From Seth Gillihan, PhD (creator of the aforementioned podcast as well his PT blog):

(Seth generously said his insight came from my work)

"All of us have blind spots—psychotherapists as much as anyone—and I've found the writing of Alice Boyes very helpful in identifying some of mine. One of the biggest eye-openers for me was starting to recognize what she calls 'hidden drains on your time and energy.' I'm finding these everywhere now, and it's been so satisfying to address them. For example, for years I would write a grocery list from scratch every week, which involved thinking about what we might need, copying items from the whiteboard on the refrigerator, and looking back through old lists in my notebook. Not uncommonly I would forget something we needed if it was an item we only purchase a few times a year. And yet, it never occurred to me to put a different system in place.  When I read her book The Healthy Mind Toolkit, I was struck by the idea of master lists, and created a checklist for grocery shopping that has all the common items we buy. Now I simply keep it on the side of the fridge, marking the items we've run out of. It's a silly example in a way, and yet these kinds of tweaks mean less frustration and wasted time, which has a positive effect on my mood and my interactions with my family."

From Susan Newman, PhD:

"I often return to Susan K. Perry, PhD’s PT post, '7 Suggestions to Help You Find Writerly Flow: Advice.' Within the insights and approaches—all different—I find a suggestion or motivation to move me from stuck to tackling the task at hand…or simply to keep me working.  Two of my favorites are:

  • Novelist Martin Amis told Dr. Perry, 'You're never going to retire. You get so addicted to living your life on two levels—the written and the lived—that you'd go completely nuts if it ended. You know, left with mere life.'

  • From Peter Hedges, a novelist, screenwriter, and film director, 'Writing is hard, it's a job, a lot of times it's discouraging, and sometimes you could yank out all your hair. But when all is said and done, it's fun.'"

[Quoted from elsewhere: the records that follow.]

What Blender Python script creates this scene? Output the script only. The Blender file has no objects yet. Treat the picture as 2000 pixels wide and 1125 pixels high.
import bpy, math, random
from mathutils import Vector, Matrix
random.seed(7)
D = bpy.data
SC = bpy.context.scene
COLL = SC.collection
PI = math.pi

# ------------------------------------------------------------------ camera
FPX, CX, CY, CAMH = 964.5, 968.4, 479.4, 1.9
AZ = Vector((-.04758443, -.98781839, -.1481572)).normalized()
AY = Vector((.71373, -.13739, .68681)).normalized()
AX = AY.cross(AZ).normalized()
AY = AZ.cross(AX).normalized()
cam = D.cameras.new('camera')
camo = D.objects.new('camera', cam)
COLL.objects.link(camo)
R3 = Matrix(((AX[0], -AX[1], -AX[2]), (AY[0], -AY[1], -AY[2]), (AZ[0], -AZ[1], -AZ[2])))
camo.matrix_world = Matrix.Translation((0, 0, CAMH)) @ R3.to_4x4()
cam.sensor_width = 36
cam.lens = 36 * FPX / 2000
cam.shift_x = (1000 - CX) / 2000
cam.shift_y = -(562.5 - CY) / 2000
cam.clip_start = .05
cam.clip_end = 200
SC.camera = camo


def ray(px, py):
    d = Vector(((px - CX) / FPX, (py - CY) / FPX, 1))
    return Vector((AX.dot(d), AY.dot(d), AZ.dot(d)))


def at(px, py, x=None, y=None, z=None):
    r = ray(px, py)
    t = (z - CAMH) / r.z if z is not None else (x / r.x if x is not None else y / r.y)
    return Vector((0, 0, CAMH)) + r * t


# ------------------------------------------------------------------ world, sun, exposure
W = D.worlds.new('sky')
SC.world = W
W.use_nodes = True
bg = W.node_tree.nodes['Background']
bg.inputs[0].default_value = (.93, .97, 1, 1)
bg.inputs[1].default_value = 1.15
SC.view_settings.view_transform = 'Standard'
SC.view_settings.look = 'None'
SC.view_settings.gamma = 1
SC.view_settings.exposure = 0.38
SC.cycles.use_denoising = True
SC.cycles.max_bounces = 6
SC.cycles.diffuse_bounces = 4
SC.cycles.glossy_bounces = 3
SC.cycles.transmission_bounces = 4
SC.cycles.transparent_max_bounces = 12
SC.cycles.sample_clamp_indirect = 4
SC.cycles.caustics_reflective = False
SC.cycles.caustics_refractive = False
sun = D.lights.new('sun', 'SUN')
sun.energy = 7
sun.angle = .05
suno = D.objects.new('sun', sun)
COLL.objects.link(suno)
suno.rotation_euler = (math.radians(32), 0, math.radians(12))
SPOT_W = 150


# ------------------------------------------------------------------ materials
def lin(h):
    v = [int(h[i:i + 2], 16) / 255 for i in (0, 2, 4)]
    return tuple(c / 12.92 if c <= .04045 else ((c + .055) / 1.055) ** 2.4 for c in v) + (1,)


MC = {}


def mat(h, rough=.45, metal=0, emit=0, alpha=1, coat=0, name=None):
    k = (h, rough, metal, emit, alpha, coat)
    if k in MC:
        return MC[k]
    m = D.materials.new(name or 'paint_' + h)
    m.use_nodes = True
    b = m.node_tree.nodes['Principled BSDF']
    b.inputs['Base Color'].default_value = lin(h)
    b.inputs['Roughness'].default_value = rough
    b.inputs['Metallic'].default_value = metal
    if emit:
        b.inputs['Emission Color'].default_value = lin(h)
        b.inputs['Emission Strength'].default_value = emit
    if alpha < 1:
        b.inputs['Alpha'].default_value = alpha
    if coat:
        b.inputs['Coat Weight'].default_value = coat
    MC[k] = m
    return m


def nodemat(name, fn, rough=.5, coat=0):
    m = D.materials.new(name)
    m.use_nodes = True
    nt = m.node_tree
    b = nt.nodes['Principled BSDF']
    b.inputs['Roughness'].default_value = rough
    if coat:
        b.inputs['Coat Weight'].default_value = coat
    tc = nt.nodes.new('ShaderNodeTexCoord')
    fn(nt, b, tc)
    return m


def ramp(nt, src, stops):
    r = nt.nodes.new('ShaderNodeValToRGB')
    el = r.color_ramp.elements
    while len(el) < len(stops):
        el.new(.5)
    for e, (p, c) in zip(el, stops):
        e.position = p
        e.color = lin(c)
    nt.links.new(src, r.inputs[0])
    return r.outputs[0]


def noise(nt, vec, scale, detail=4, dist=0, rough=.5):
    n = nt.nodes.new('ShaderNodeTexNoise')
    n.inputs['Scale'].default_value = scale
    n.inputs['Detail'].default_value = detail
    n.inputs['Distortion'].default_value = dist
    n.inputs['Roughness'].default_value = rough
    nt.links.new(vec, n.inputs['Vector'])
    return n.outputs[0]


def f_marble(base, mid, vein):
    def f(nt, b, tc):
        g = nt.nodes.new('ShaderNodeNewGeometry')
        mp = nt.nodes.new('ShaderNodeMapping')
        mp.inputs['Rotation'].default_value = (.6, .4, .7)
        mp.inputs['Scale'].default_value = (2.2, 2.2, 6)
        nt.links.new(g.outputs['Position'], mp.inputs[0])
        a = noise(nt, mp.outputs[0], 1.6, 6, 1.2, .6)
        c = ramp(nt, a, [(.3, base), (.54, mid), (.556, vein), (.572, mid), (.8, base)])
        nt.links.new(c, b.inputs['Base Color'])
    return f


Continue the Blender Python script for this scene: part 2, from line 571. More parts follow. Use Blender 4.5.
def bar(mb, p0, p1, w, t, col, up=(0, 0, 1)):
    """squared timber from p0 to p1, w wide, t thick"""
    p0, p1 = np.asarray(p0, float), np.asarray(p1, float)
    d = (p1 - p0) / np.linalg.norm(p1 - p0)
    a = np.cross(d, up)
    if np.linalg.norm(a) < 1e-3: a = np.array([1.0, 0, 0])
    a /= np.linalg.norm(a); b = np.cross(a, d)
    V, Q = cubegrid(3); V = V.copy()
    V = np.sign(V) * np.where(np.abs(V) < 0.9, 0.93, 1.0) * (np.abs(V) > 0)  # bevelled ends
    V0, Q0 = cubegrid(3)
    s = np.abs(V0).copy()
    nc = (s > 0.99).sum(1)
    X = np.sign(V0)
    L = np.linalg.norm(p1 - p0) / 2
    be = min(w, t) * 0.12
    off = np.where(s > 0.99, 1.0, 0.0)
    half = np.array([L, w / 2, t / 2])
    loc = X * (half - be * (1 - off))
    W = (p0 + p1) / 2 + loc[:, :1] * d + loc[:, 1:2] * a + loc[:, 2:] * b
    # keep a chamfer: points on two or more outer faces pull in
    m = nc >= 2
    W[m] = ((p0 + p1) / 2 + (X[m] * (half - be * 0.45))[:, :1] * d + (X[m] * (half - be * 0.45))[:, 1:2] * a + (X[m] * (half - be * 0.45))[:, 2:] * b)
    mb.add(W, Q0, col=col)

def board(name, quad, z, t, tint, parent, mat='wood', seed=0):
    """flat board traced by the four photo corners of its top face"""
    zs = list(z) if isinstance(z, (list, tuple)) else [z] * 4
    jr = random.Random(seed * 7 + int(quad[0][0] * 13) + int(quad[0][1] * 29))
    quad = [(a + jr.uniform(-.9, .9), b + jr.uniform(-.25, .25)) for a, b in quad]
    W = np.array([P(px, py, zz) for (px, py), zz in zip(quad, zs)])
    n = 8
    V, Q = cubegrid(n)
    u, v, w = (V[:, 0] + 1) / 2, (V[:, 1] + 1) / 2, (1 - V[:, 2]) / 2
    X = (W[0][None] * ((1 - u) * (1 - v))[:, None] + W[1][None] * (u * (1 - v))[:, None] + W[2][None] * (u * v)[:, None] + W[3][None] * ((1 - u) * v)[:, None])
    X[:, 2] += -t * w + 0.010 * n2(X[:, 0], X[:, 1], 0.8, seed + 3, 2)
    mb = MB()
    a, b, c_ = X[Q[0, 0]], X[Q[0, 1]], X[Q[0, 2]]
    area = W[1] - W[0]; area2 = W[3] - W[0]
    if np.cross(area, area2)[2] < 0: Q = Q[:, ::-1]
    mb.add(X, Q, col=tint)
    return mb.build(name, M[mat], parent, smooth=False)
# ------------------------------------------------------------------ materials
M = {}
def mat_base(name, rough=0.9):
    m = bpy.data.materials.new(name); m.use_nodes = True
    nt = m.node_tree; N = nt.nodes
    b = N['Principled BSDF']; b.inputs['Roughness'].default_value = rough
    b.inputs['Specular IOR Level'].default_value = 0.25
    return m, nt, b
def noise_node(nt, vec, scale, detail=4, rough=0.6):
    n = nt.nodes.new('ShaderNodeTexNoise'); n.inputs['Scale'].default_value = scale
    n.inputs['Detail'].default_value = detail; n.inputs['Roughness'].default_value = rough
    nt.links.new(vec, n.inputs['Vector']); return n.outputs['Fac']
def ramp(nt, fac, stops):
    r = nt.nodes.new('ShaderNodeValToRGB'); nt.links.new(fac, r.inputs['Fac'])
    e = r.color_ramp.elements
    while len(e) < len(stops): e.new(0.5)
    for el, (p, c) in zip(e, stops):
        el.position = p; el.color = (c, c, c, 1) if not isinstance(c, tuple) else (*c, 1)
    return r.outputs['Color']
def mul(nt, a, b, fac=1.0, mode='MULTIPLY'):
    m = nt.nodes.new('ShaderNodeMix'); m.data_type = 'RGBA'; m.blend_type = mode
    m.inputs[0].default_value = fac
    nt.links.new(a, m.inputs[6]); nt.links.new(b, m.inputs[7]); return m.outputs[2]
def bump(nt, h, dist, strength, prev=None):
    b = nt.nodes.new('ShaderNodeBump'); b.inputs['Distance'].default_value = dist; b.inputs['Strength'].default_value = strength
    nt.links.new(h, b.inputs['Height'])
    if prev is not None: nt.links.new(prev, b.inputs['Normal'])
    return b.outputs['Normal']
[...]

From me, Alice Boyes, PhD:

I recently got an advance copy of Dr. Barb Markway's new book about self-confidence (with co-author Celia Ampel).  Barb is my go-to person when I want to read something warm and nurturing.  There are many useful tidbits in the book, and these were two that were new to me:

  • She mentions making a list of your strengths and defines strengths as "skills you enjoy using regardless of the task."  I hadn't heard this conceptualization before and it got me thinking about how I'd define my strengths if I looked at it that way.
  • She explains that "The Latin roots of confidence mean 'with trust.' Acting with trust usually means you’re not completely certain of what you’re doing—you’re taking a leap of faith."  This resonated with me because I often need to remind myself that success only requires moments of courage (e.g., to push the button on decisions) and not constant courage.  It'll be a useful reminder when I need to push forward with an action or decision, and I wasn't aware of it before reading it in her book.

Take Home Messages

  • Even with all the strategies we experts already know, we still pick up new ideas and tips from self-help material, whether that's blog articles, podcasts, or books.
  • Very simple strategies can be as impactful as complex ones.
  • When we read advice, we think about the specific ways it might apply to us, and how we could use that strategy to shape our behavior, emotions, and thoughts.
  • Remembering advice when you're in the midst of a situation in which that advice would be useful can be tricky, but it gets easier with practice.  The examples show that this is something that, as experts, we're good at.   You too can get better at this through lots of practice!